## Exercise objective
Would you output the whole listing below, exactly as it reads?

## Data extract
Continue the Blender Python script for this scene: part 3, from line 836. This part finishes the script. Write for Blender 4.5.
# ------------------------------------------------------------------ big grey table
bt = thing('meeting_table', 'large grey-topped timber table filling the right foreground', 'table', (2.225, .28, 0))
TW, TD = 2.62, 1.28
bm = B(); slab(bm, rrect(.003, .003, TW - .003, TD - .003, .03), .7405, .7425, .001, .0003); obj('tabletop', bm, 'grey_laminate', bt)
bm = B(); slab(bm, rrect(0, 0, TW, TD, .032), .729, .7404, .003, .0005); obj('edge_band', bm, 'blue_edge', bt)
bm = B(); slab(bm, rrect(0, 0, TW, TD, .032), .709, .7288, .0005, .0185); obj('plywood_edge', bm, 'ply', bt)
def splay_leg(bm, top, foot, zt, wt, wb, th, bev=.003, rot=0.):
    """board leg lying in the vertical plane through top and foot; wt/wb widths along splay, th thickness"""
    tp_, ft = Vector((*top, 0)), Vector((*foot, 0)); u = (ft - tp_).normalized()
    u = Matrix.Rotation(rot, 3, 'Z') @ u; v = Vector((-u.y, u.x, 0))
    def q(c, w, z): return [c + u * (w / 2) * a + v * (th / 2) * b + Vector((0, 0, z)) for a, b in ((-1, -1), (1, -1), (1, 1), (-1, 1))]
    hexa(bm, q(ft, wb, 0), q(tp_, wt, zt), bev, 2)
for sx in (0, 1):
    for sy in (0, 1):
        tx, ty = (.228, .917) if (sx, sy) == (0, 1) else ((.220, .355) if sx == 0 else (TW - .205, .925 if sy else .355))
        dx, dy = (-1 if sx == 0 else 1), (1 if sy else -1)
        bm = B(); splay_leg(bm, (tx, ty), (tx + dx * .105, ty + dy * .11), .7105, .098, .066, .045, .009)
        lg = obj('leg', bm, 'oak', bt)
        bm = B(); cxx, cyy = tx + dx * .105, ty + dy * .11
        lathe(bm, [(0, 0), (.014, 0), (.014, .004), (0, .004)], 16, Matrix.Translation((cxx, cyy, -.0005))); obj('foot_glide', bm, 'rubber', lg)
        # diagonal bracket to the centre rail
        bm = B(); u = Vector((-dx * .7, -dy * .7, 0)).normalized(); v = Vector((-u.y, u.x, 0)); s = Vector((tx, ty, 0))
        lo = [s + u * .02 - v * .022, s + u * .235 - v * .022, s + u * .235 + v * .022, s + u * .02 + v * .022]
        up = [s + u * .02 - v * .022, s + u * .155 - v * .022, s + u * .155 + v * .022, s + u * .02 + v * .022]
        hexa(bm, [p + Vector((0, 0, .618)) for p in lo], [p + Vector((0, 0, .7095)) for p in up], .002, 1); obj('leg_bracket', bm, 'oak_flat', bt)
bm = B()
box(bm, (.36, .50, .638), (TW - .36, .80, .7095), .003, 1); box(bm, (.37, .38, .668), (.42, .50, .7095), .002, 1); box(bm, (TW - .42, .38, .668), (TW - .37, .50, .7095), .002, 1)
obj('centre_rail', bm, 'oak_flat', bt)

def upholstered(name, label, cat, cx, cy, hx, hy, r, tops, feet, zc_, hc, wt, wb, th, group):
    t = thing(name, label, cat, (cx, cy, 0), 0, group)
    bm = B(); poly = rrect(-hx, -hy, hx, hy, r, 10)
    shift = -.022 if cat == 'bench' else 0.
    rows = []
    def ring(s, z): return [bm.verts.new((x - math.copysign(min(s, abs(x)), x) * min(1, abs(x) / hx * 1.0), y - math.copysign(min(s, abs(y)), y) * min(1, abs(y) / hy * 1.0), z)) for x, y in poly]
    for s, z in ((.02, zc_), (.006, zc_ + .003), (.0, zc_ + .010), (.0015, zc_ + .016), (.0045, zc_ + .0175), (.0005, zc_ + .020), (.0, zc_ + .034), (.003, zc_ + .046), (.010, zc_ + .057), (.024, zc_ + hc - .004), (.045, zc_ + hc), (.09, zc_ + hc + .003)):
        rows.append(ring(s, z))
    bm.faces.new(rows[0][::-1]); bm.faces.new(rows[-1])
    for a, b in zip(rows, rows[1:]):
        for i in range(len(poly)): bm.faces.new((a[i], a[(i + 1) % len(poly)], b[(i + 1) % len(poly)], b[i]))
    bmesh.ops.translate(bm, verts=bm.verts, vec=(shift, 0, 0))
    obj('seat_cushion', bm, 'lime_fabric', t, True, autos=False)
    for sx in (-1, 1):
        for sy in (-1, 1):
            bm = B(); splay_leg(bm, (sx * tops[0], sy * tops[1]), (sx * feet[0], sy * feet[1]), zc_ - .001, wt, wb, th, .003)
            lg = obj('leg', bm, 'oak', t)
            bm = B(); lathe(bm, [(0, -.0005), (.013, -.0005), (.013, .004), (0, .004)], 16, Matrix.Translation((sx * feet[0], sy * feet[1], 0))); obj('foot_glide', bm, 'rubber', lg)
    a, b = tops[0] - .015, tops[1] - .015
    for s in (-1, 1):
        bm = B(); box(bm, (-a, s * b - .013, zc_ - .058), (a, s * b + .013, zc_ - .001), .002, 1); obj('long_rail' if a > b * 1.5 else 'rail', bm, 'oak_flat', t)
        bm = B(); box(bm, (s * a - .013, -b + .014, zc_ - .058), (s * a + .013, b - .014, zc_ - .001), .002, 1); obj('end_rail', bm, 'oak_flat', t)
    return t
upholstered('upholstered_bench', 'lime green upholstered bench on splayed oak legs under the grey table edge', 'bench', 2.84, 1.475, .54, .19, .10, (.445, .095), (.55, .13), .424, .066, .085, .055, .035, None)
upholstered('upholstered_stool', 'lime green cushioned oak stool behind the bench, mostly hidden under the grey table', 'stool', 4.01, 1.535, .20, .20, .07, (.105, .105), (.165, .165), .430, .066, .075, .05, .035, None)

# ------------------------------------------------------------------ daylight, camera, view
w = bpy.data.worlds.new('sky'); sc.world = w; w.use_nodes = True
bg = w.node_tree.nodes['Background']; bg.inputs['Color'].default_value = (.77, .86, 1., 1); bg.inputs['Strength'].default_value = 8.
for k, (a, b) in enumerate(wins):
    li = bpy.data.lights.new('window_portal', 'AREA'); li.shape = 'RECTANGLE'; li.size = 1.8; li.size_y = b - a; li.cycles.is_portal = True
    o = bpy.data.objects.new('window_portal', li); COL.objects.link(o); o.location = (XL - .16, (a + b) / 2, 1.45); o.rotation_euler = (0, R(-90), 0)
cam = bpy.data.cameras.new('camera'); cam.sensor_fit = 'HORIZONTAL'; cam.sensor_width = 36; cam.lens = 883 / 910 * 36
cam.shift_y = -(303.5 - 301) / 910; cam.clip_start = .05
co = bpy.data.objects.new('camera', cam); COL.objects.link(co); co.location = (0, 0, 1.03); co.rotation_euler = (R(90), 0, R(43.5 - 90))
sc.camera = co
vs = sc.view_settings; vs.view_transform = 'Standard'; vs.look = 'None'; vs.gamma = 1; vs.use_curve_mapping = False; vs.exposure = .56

## Exercise answer
Continue the Blender Python script for this scene: part 3, from line 836. This part finishes the script. Write for Blender 4.5.
# ------------------------------------------------------------------ big grey table
bt = thing('meeting_table', 'large grey-topped timber table filling the right foreground', 'table', (2.225, .28, 0))
TW, TD = 2.62, 1.28
bm = B(); slab(bm, rrect(.003, .003, TW - .003, TD - .003, .03), .7405, .7425, .001, .0003); obj('tabletop', bm, 'grey_laminate', bt)
bm = B(); slab(bm, rrect(0, 0, TW, TD, .032), .729, .7404, .003, .0005); obj('edge_band', bm, 'blue_edge', bt)
bm = B(); slab(bm, rrect(0, 0, TW, TD, .032), .709, .7288, .0005, .0185); obj('plywood_edge', bm, 'ply', bt)
def splay_leg(bm, top, foot, zt, wt, wb, th, bev=.003, rot=0.):
    """board leg lying in the vertical plane through top and foot; wt/wb widths along splay, th thickness"""
    tp_, ft = Vector((*top, 0)), Vector((*foot, 0)); u = (ft - tp_).normalized()
    u = Matrix.Rotation(rot, 3, 'Z') @ u; v = Vector((-u.y, u.x, 0))
    def q(c, w, z): return [c + u * (w / 2) * a + v * (th / 2) * b + Vector((0, 0, z)) for a, b in ((-1, -1), (1, -1), (1, 1), (-1, 1))]
    hexa(bm, q(ft, wb, 0), q(tp_, wt, zt), bev, 2)
for sx in (0, 1):
    for sy in (0, 1):
        tx, ty = (.228, .917) if (sx, sy) == (0, 1) else ((.220, .355) if sx == 0 else (TW - .205, .925 if sy else .355))
        dx, dy = (-1 if sx == 0 else 1), (1 if sy else -1)
        bm = B(); splay_leg(bm, (tx, ty), (tx + dx * .105, ty + dy * .11), .7105, .098, .066, .045, .009)
        lg = obj('leg', bm, 'oak', bt)
        bm = B(); cxx, cyy = tx + dx * .105, ty + dy * .11
        lathe(bm, [(0, 0), (.014, 0), (.014, .004), (0, .004)], 16, Matrix.Translation((cxx, cyy, -.0005))); obj('foot_glide', bm, 'rubber', lg)
        # diagonal bracket to the centre rail
        bm = B(); u = Vector((-dx * .7, -dy * .7, 0)).normalized(); v = Vector((-u.y, u.x, 0)); s = Vector((tx, ty, 0))
        lo = [s + u * .02 - v * .022, s + u * .235 - v * .022, s + u * .235 + v * .022, s + u * .02 + v * .022]
        up = [s + u * .02 - v * .022, s + u * .155 - v * .022, s + u * .155 + v * .022, s + u * .02 + v * .022]
        hexa(bm, [p + Vector((0, 0, .618)) for p in lo], [p + Vector((0, 0, .7095)) for p in up], .002, 1); obj('leg_bracket', bm, 'oak_flat', bt)
bm = B()
box(bm, (.36, .50, .638), (TW - .36, .80, .7095), .003, 1); box(bm, (.37, .38, .668), (.42, .50, .7095), .002, 1); box(bm, (TW - .42, .38, .668), (TW - .37, .50, .7095), .002, 1)
obj('centre_rail', bm, 'oak_flat', bt)

def upholstered(name, label, cat, cx, cy, hx, hy, r, tops, feet, zc_, hc, wt, wb, th, group):
    t = thing(name, label, cat, (cx, cy, 0), 0, group)
    bm = B(); poly = rrect(-hx, -hy, hx, hy, r, 10)
    shift = -.022 if cat == 'bench' else 0.
    rows = []
    def ring(s, z): return [bm.verts.new((x - math.copysign(min(s, abs(x)), x) * min(1, abs(x) / hx * 1.0), y - math.copysign(min(s, abs(y)), y) * min(1, abs(y) / hy * 1.0), z)) for x, y in poly]
    for s, z in ((.02, zc_), (.006, zc_ + .003), (.0, zc_ + .010), (.0015, zc_ + .016), (.0045, zc_ + .0175), (.0005, zc_ + .020), (.0, zc_ + .034), (.003, zc_ + .046), (.010, zc_ + .057), (.024, zc_ + hc - .004), (.045, zc_ + hc), (.09, zc_ + hc + .003)):
        rows.append(ring(s, z))
    bm.faces.new(rows[0][::-1]); bm.faces.new(rows[-1])
    for a, b in zip(rows, rows[1:]):
        for i in range(len(poly)): bm.faces.new((a[i], a[(i + 1) % len(poly)], b[(i + 1) % len(poly)], b[i]))
    bmesh.ops.translate(bm, verts=bm.verts, vec=(shift, 0, 0))
    obj('seat_cushion', bm, 'lime_fabric', t, True, autos=False)
    for sx in (-1, 1):
        for sy in (-1, 1):
            bm = B(); splay_leg(bm, (sx * tops[0], sy * tops[1]), (sx * feet[0], sy * feet[1]), zc_ - .001, wt, wb, th, .003)
            lg = obj('leg', bm, 'oak', t)
            bm = B(); lathe(bm, [(0, -.0005), (.013, -.0005), (.013, .004), (0, .004)], 16, Matrix.Translation((sx * feet[0], sy * feet[1], 0))); obj('foot_glide', bm, 'rubber', lg)
    a, b = tops[0] - .015, tops[1] - .015
    for s in (-1, 1):
        bm = B(); box(bm, (-a, s * b - .013, zc_ - .058), (a, s * b + .013, zc_ - .001), .002, 1); obj('long_rail' if a > b * 1.5 else 'rail', bm, 'oak_flat', t)
        bm = B(); box(bm, (s * a - .013, -b + .014, zc_ - .058), (s * a + .013, b - .014, zc_ - .001), .002, 1); obj('end_rail', bm, 'oak_flat', t)
    return t
upholstered('upholstered_bench', 'lime green upholstered bench on splayed oak legs under the grey table edge', 'bench', 2.84, 1.475, .54, .19, .10, (.445, .095), (.55, .13), .424, .066, .085, .055, .035, None)
upholstered('upholstered_stool', 'lime green cushioned oak stool behind the bench, mostly hidden under the grey table', 'stool', 4.01, 1.535, .20, .20, .07, (.105, .105), (.165, .165), .430, .066, .075, .05, .035, None)

# ------------------------------------------------------------------ daylight, camera, view
w = bpy.data.worlds.new('sky'); sc.world = w; w.use_nodes = True
bg = w.node_tree.nodes['Background']; bg.inputs['Color'].default_value = (.77, .86, 1., 1); bg.inputs['Strength'].default_value = 8.
for k, (a, b) in enumerate(wins):
    li = bpy.data.lights.new('window_portal', 'AREA'); li.shape = 'RECTANGLE'; li.size = 1.8; li.size_y = b - a; li.cycles.is_portal = True
    o = bpy.data.objects.new('window_portal', li); COL.objects.link(o); o.location = (XL - .16, (a + b) / 2, 1.45); o.rotation_euler = (0, R(-90), 0)
cam = bpy.data.cameras.new('camera'); cam.sensor_fit = 'HORIZONTAL'; cam.sensor_width = 36; cam.lens = 883 / 910 * 36
cam.shift_y = -(303.5 - 301) / 910; cam.clip_start = .05
co = bpy.data.objects.new('camera', cam); COL.objects.link(co); co.location = (0, 0, 1.03); co.rotation_euler = (R(90), 0, R(43.5 - 90))
sc.camera = co
vs = sc.view_settings; vs.view_transform = 'Standard'; vs.look = 'None'; vs.gamma = 1; vs.use_curve_mapping = False; vs.exposure = .56